Thursday, April 16, 2009

Southern California's Last Wild Horses Stolen from YOU!!!

"Wild horses, they're dragging them away, the animals that blazed our trails, fought our wars, the very meaning of "don't fence me in" - still roam the west. They live on public lands, or in parks, mostly in Nevada, but some make their home in California.

Unfortunately, all of them are now under siege, victims of federal and state polices that have very possibly pushed them to the brink of extinction. These policies involved unchecked roundups of mustang populations, waged with virtually no media scrutiny. In fact, by the time you read this, all over the country thousands of will horses will have been purged from their homes on the range.

This is our heritage. I'm talking about our American birthright: as the Sioux elder Lame Deer once said to the white man: "...for bringing us the horse, we could almost forgive you for bringing us whiskey. Horses make a landscape look more beautiful."

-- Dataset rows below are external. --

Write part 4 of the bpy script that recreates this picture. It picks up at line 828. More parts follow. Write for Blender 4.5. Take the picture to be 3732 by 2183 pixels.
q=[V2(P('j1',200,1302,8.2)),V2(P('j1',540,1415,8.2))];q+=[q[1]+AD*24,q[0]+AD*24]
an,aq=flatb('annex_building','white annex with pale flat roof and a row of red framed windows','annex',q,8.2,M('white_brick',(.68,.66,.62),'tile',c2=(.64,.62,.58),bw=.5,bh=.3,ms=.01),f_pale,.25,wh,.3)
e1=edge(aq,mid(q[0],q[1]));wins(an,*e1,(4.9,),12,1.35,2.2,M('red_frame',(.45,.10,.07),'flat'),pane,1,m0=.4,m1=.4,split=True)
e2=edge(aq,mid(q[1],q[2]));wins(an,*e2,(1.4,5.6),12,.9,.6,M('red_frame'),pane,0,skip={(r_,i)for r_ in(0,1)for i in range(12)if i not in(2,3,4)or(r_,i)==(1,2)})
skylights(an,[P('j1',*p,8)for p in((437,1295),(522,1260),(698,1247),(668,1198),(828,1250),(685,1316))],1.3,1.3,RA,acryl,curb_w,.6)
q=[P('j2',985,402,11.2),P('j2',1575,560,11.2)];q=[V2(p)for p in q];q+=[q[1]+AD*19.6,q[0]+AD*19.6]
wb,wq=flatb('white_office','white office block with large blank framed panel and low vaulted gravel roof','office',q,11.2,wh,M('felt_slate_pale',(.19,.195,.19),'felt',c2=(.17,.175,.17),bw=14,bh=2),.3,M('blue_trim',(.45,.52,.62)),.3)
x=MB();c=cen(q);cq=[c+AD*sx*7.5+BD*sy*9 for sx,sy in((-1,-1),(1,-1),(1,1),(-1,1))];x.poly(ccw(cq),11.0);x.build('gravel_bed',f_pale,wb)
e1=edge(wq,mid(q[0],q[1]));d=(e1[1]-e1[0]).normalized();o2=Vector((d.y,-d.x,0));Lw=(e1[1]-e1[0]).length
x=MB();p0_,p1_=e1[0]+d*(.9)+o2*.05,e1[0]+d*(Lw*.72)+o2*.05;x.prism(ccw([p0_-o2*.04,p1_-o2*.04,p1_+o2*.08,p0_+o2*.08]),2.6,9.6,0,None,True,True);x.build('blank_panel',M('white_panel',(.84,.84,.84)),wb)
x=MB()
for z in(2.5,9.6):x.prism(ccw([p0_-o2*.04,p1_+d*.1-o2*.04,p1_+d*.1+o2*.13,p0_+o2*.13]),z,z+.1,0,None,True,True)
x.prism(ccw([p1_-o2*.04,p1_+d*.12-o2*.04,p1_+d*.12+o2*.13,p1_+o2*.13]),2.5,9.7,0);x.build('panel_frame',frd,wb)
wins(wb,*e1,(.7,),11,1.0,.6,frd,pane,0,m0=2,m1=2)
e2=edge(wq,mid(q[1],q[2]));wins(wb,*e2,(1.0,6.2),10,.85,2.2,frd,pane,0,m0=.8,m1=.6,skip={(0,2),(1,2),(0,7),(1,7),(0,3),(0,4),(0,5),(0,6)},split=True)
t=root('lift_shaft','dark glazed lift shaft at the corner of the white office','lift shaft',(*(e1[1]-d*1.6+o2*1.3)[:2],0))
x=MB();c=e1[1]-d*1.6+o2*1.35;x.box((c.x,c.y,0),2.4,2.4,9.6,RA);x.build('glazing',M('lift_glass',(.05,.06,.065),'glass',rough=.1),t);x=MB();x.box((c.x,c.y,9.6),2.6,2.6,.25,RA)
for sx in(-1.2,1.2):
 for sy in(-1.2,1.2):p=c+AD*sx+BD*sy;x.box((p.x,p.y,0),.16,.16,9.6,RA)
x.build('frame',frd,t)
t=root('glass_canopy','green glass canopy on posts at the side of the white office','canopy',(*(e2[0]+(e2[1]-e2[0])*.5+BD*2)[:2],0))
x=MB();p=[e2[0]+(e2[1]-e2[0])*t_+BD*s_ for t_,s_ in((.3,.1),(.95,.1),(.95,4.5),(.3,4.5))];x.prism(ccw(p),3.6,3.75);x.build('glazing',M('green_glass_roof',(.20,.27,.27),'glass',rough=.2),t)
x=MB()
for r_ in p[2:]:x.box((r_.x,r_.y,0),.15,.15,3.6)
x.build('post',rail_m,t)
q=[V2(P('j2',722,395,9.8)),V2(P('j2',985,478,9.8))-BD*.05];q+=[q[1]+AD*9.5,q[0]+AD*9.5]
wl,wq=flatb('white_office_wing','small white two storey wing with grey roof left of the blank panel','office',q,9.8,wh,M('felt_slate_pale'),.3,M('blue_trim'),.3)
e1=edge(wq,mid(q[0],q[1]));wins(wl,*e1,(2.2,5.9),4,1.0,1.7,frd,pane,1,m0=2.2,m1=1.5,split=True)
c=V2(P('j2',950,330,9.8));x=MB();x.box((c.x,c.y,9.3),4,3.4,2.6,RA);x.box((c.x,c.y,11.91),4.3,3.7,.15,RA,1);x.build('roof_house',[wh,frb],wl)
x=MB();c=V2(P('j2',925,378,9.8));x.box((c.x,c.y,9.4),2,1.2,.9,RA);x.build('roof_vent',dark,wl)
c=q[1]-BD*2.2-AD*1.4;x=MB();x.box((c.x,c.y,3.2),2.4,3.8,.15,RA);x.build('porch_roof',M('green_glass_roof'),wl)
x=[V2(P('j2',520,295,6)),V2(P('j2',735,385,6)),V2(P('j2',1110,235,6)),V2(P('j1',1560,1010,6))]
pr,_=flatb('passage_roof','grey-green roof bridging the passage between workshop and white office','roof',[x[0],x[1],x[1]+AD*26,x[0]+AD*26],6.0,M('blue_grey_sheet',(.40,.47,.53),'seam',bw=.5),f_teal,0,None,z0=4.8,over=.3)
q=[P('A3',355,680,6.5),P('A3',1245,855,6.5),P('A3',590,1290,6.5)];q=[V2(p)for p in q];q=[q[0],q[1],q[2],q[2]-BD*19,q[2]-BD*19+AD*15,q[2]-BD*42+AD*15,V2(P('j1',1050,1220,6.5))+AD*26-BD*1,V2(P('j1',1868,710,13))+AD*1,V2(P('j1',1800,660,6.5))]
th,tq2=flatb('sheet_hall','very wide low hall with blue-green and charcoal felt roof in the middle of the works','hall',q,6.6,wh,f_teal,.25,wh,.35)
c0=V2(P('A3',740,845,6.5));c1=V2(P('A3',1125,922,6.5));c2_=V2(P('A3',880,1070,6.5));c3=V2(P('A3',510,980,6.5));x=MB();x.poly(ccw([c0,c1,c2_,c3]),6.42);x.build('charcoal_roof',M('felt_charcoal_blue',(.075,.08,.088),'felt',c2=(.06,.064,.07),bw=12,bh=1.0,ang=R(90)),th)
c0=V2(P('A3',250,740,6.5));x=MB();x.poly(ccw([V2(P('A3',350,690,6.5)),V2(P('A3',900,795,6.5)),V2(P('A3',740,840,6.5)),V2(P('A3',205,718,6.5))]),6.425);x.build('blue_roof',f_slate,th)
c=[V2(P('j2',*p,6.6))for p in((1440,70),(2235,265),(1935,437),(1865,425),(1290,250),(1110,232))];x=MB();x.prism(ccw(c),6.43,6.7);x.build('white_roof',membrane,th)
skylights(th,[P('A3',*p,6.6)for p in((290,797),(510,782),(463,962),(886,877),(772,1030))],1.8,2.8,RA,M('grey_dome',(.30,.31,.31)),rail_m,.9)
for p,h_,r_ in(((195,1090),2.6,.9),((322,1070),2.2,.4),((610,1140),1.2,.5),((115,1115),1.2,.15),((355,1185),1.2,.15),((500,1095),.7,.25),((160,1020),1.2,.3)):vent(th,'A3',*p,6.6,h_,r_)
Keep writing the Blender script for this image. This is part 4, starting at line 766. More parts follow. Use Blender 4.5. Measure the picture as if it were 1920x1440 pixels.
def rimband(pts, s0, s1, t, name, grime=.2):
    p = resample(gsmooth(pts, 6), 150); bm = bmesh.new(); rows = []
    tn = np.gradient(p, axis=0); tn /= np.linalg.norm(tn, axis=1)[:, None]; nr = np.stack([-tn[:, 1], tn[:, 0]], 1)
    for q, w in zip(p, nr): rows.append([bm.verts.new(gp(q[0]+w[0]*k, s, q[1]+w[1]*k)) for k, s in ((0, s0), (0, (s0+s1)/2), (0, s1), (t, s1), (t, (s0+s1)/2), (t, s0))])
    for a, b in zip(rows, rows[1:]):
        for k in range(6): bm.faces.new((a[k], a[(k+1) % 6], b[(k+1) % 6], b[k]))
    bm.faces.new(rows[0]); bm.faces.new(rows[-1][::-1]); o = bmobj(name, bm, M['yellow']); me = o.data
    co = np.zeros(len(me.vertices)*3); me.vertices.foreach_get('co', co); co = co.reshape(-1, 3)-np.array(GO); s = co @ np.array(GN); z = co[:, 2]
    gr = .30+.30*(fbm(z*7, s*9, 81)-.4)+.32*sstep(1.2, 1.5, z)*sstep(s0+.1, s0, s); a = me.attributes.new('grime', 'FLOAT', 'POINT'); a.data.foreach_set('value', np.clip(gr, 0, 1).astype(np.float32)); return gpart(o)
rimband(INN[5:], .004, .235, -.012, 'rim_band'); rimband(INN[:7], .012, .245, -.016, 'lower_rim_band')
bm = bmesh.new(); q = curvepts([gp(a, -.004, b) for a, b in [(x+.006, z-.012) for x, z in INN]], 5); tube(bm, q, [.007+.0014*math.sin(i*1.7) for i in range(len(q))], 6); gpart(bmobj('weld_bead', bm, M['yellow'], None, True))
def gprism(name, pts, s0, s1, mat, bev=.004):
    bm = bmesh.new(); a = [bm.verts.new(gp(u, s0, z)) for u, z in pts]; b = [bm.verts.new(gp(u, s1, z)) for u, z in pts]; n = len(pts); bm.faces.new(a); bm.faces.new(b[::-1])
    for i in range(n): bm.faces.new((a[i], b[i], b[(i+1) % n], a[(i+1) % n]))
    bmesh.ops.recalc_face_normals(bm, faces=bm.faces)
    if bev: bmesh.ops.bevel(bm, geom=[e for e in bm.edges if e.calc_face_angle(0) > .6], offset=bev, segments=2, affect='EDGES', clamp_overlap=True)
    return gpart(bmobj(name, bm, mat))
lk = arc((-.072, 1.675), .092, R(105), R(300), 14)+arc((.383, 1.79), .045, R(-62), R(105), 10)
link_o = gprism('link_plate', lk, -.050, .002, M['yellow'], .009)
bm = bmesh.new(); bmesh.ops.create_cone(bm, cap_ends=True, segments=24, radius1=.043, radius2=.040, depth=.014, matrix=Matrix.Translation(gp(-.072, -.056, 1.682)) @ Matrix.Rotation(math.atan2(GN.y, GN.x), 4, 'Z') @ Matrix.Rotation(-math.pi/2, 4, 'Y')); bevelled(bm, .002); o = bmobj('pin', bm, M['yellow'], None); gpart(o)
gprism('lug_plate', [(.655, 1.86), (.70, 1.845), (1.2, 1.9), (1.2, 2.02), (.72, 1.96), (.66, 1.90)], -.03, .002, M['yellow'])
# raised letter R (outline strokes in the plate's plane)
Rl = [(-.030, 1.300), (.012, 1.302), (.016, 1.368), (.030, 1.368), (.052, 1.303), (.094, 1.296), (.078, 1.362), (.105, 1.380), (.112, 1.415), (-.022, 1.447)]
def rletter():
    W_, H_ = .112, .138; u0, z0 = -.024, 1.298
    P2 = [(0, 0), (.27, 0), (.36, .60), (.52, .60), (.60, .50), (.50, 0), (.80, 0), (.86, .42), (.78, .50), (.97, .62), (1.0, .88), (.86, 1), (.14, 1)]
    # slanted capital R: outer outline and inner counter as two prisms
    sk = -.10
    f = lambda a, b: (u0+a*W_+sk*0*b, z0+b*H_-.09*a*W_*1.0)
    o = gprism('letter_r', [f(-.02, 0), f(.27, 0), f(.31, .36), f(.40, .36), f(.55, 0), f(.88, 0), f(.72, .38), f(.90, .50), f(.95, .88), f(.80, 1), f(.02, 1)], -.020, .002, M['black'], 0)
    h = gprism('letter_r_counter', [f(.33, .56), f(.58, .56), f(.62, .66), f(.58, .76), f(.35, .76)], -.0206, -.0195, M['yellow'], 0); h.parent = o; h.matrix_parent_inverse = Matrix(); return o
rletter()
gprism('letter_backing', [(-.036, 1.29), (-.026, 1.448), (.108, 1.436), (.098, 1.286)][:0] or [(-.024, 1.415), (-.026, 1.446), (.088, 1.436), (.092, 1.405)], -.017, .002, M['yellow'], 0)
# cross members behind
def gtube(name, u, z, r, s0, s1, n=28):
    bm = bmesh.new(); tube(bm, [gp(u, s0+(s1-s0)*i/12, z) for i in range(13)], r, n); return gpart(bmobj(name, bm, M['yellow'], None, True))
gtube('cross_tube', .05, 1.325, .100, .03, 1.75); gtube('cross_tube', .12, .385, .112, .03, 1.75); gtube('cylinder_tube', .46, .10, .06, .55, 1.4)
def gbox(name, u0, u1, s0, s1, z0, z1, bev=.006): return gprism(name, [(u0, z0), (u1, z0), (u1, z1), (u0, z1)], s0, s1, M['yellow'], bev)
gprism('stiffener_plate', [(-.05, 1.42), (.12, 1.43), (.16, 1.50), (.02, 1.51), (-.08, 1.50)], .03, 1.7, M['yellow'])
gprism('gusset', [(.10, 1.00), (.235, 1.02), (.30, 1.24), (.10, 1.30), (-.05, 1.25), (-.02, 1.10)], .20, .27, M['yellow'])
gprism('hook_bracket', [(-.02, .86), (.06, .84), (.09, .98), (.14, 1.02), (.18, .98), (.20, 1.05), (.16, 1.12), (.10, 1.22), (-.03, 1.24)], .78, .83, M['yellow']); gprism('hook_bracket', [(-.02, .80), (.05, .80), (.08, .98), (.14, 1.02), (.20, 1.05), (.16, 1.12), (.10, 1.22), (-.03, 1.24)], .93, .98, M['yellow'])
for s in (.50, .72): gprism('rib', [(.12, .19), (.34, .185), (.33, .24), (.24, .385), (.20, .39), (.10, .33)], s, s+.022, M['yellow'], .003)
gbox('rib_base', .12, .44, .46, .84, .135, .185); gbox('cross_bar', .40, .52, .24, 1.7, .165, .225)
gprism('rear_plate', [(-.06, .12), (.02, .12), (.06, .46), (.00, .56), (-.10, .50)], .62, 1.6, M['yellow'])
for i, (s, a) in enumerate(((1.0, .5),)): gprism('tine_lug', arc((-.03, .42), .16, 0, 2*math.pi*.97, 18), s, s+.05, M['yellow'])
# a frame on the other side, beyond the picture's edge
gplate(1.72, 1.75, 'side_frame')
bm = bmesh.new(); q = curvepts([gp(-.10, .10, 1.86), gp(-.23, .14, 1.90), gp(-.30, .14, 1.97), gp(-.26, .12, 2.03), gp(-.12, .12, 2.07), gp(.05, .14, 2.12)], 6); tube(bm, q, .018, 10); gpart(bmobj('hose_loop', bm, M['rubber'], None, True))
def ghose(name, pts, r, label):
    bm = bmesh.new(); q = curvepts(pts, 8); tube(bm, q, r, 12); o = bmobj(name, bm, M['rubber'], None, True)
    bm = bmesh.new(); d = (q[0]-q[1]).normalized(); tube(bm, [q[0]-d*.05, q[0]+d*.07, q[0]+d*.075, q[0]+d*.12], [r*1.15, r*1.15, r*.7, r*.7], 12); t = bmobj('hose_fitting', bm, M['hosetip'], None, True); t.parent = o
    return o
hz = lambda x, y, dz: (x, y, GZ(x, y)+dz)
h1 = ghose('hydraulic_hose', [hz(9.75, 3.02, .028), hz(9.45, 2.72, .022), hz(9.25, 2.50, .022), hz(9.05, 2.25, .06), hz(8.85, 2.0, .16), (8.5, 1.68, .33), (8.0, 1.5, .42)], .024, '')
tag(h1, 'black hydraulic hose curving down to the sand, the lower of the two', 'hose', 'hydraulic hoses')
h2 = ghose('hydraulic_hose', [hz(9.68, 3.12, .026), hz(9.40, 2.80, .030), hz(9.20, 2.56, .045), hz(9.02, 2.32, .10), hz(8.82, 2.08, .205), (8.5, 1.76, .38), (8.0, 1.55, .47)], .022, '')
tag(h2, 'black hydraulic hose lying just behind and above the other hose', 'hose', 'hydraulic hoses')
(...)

On March 18, 2003, that landscape was diminished when the last remaining wild horse herd in Southern California was rounded up and taken from it home in the Anza-Borrego Desert State Park.

Here's what happened:

With the appropriate lies in place - the official government "reports" said that the horses were starving and dying of thirst and, therefore needed to be rounded up - a contractor from Utah (who makes his living by rounding up wild horse on public lands all over the West) arrived with his team, his truck, his chopper and his portable corrals and chutes to set the trap. Up went the corridor through which the horses would make their last run, funnel that would lead them to the dead end of metal fencing, forming the small pen into which thousands of mustangs had been chased before. With many more to follow.

From outside the park, the chopper hovered over the horses. The animals were in Coyote Canyon, their home - a stunning and rugged riparian region cut by a rare and sparkling desert treasure, a stream. The chopper dropped altitude and slowed and began to harry the wild horses out of the canyon, up the ancient path used by Indians, Spanish explorers, cattlemen, wildlife, hikers, drivers of jeeps and ATVs.

As the band neared the trap, the chopper peeled off and then came the dispatch of the contractor's Judas horse - a sad name for the sad gig that was this horse's lot in life - and it galloped before the oncoming band, leading them toward the trap, peeling off like the chopped just before the mustangs ran into the dead-end makeshift corral.

Panicked, the horses shifted this way and that, running into the fence, the stallions occasionally leaping above the pack and, trying to break out, battering the smaller horses in their frenzy. After a while, the mustangs tired and lowered their heads. Sorted by gender and numbered with chalk (there were 10 stallions and 19 mares), the wild horses of Coyote Canyon, the last herd of wild horses in Southern California, were then funneled into trucks and hauled out of the desert....." (Deanne Stillman, 111Magazine, March 2006)

The public was not allowed to witness this stealing of our wild horses by a government charged with their protection! Robert Hayden, (President of the Coyote Canyon Caballos d'Anza) author of the above slide show, was allowed in to photograph (NO VIDEOS ALLOWED!!) after he protested vehemently with the government guards, and questioned their motives for hiding from the public their supposedly righteous motives.

This slide show has never been seen by the broad public audience, whose horses were stolen by their government that March day in 2003. Did you know Southern California had a beautiful band of colonial Spanish Mustangs living in the Anza-Borrego Desert? Did you know they were removed on a lie by our government? Look at those they look starving?? Did you know all the mares were pregnant and that they were removed from this California desert and shipped to South Dakota, gave birth and all of the foals died in the cold!! All of them!!

Four of the stallions are still here in Southern California, in the care of Robert and Kathleen Hayden under the auspices of the nonprofit Coyote Canyon Caballos d'Anza. It is their hope to be able to return these stallions and the Sulphur Springs mares, recently rounded-up in Utah and brought here by the Coyote Canyon Caballos d'Anza, to a natural habitat in Beauty Mountain.